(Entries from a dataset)
§ §
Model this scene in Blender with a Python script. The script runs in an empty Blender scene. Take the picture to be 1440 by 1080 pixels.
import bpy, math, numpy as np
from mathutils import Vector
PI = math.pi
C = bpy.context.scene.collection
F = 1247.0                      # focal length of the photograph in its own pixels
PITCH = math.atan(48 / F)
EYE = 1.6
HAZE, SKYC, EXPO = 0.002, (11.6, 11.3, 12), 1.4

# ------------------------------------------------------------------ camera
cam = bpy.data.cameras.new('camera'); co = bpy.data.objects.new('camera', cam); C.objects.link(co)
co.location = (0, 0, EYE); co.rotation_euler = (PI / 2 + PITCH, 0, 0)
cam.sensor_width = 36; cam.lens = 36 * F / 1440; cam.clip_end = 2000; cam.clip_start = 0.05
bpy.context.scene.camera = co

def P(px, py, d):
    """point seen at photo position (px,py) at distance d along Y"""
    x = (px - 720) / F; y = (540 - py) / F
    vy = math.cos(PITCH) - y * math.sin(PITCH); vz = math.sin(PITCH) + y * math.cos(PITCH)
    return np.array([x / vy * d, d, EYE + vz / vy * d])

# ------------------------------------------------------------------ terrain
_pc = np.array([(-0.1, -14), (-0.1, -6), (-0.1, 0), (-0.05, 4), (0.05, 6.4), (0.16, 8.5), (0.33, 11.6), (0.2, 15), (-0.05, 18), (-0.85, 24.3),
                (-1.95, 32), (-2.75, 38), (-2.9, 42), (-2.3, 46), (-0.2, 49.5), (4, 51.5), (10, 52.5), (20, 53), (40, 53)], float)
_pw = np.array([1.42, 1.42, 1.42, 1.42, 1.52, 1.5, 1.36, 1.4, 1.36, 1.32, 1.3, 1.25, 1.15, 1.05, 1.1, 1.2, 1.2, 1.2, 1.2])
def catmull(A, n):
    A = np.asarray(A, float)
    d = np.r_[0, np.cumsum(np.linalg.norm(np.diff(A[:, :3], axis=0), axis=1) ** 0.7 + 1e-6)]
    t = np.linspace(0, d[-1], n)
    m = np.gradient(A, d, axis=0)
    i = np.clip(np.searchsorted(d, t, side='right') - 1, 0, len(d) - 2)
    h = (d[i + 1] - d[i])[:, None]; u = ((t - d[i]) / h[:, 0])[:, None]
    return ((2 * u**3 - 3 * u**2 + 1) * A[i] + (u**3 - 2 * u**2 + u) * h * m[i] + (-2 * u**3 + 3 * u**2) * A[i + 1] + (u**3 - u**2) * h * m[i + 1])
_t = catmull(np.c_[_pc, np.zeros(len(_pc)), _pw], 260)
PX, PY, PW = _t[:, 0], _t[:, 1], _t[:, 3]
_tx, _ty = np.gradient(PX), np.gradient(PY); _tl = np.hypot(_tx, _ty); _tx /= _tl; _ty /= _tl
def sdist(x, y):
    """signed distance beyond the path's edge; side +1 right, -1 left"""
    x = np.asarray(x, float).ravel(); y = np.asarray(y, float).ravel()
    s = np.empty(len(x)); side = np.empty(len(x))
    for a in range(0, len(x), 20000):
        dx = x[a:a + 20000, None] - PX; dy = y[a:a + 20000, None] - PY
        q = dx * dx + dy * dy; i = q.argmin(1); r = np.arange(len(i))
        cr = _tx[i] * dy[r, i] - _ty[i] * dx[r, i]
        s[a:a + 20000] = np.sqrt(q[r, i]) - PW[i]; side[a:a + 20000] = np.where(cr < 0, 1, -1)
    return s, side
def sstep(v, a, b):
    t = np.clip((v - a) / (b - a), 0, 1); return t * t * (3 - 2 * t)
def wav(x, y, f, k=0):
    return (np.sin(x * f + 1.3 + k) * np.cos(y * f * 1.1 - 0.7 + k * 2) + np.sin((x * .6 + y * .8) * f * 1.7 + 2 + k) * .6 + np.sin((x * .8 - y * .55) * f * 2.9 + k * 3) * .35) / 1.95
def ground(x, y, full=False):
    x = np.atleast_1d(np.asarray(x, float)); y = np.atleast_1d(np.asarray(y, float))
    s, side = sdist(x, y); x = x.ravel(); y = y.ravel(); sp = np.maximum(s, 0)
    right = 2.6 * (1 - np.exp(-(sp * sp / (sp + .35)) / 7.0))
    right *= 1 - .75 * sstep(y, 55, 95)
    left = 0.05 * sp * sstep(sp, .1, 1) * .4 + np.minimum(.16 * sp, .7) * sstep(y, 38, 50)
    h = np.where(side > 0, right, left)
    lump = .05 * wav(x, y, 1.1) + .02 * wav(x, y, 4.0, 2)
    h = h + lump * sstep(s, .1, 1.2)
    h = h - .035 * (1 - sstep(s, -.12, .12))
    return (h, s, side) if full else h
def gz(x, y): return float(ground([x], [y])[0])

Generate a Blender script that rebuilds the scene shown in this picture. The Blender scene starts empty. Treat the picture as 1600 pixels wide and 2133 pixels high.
§ §
Write out all the entries exactly.

Model this scene in Blender with a Python script. The script runs in an empty Blender scene. Take the picture to be 1440 by 1080 pixels.
import bpy, math, numpy as np
from mathutils import Vector
PI = math.pi
C = bpy.context.scene.collection
F = 1247.0                      # focal length of the photograph in its own pixels
PITCH = math.atan(48 / F)
EYE = 1.6
HAZE, SKYC, EXPO = 0.002, (11.6, 11.3, 12), 1.4

# ------------------------------------------------------------------ camera
cam = bpy.data.cameras.new('camera'); co = bpy.data.objects.new('camera', cam); C.objects.link(co)
co.location = (0, 0, EYE); co.rotation_euler = (PI / 2 + PITCH, 0, 0)
cam.sensor_width = 36; cam.lens = 36 * F / 1440; cam.clip_end = 2000; cam.clip_start = 0.05
bpy.context.scene.camera = co

def P(px, py, d):
    """point seen at photo position (px,py) at distance d along Y"""
    x = (px - 720) / F; y = (540 - py) / F
    vy = math.cos(PITCH) - y * math.sin(PITCH); vz = math.sin(PITCH) + y * math.cos(PITCH)
    return np.array([x / vy * d, d, EYE + vz / vy * d])

# ------------------------------------------------------------------ terrain
_pc = np.array([(-0.1, -14), (-0.1, -6), (-0.1, 0), (-0.05, 4), (0.05, 6.4), (0.16, 8.5), (0.33, 11.6), (0.2, 15), (-0.05, 18), (-0.85, 24.3),
                (-1.95, 32), (-2.75, 38), (-2.9, 42), (-2.3, 46), (-0.2, 49.5), (4, 51.5), (10, 52.5), (20, 53), (40, 53)], float)
_pw = np.array([1.42, 1.42, 1.42, 1.42, 1.52, 1.5, 1.36, 1.4, 1.36, 1.32, 1.3, 1.25, 1.15, 1.05, 1.1, 1.2, 1.2, 1.2, 1.2])
def catmull(A, n):
    A = np.asarray(A, float)
    d = np.r_[0, np.cumsum(np.linalg.norm(np.diff(A[:, :3], axis=0), axis=1) ** 0.7 + 1e-6)]
    t = np.linspace(0, d[-1], n)
    m = np.gradient(A, d, axis=0)
    i = np.clip(np.searchsorted(d, t, side='right') - 1, 0, len(d) - 2)
    h = (d[i + 1] - d[i])[:, None]; u = ((t - d[i]) / h[:, 0])[:, None]
    return ((2 * u**3 - 3 * u**2 + 1) * A[i] + (u**3 - 2 * u**2 + u) * h * m[i] + (-2 * u**3 + 3 * u**2) * A[i + 1] + (u**3 - u**2) * h * m[i + 1])
_t = catmull(np.c_[_pc, np.zeros(len(_pc)), _pw], 260)
PX, PY, PW = _t[:, 0], _t[:, 1], _t[:, 3]
_tx, _ty = np.gradient(PX), np.gradient(PY); _tl = np.hypot(_tx, _ty); _tx /= _tl; _ty /= _tl
def sdist(x, y):
    """signed distance beyond the path's edge; side +1 right, -1 left"""
    x = np.asarray(x, float).ravel(); y = np.asarray(y, float).ravel()
    s = np.empty(len(x)); side = np.empty(len(x))
    for a in range(0, len(x), 20000):
        dx = x[a:a + 20000, None] - PX; dy = y[a:a + 20000, None] - PY
        q = dx * dx + dy * dy; i = q.argmin(1); r = np.arange(len(i))
        cr = _tx[i] * dy[r, i] - _ty[i] * dx[r, i]
        s[a:a + 20000] = np.sqrt(q[r, i]) - PW[i]; side[a:a + 20000] = np.where(cr < 0, 1, -1)
    return s, side
def sstep(v, a, b):
    t = np.clip((v - a) / (b - a), 0, 1); return t * t * (3 - 2 * t)
def wav(x, y, f, k=0):
    return (np.sin(x * f + 1.3 + k) * np.cos(y * f * 1.1 - 0.7 + k * 2) + np.sin((x * .6 + y * .8) * f * 1.7 + 2 + k) * .6 + np.sin((x * .8 - y * .55) * f * 2.9 + k * 3) * .35) / 1.95
def ground(x, y, full=False):
    x = np.atleast_1d(np.asarray(x, float)); y = np.atleast_1d(np.asarray(y, float))
    s, side = sdist(x, y); x = x.ravel(); y = y.ravel(); sp = np.maximum(s, 0)
    right = 2.6 * (1 - np.exp(-(sp * sp / (sp + .35)) / 7.0))
    right *= 1 - .75 * sstep(y, 55, 95)
    left = 0.05 * sp * sstep(sp, .1, 1) * .4 + np.minimum(.16 * sp, .7) * sstep(y, 38, 50)
    h = np.where(side > 0, right, left)
    lump = .05 * wav(x, y, 1.1) + .02 * wav(x, y, 4.0, 2)
    h = h + lump * sstep(s, .1, 1.2)
    h = h - .035 * (1 - sstep(s, -.12, .12))
    return (h, s, side) if full else h
def gz(x, y): return float(ground([x], [y])[0])

Generate a Blender script that rebuilds the scene shown in this picture. The Blender scene starts empty. Treat the picture as 1600 pixels wide and 2133 pixels high.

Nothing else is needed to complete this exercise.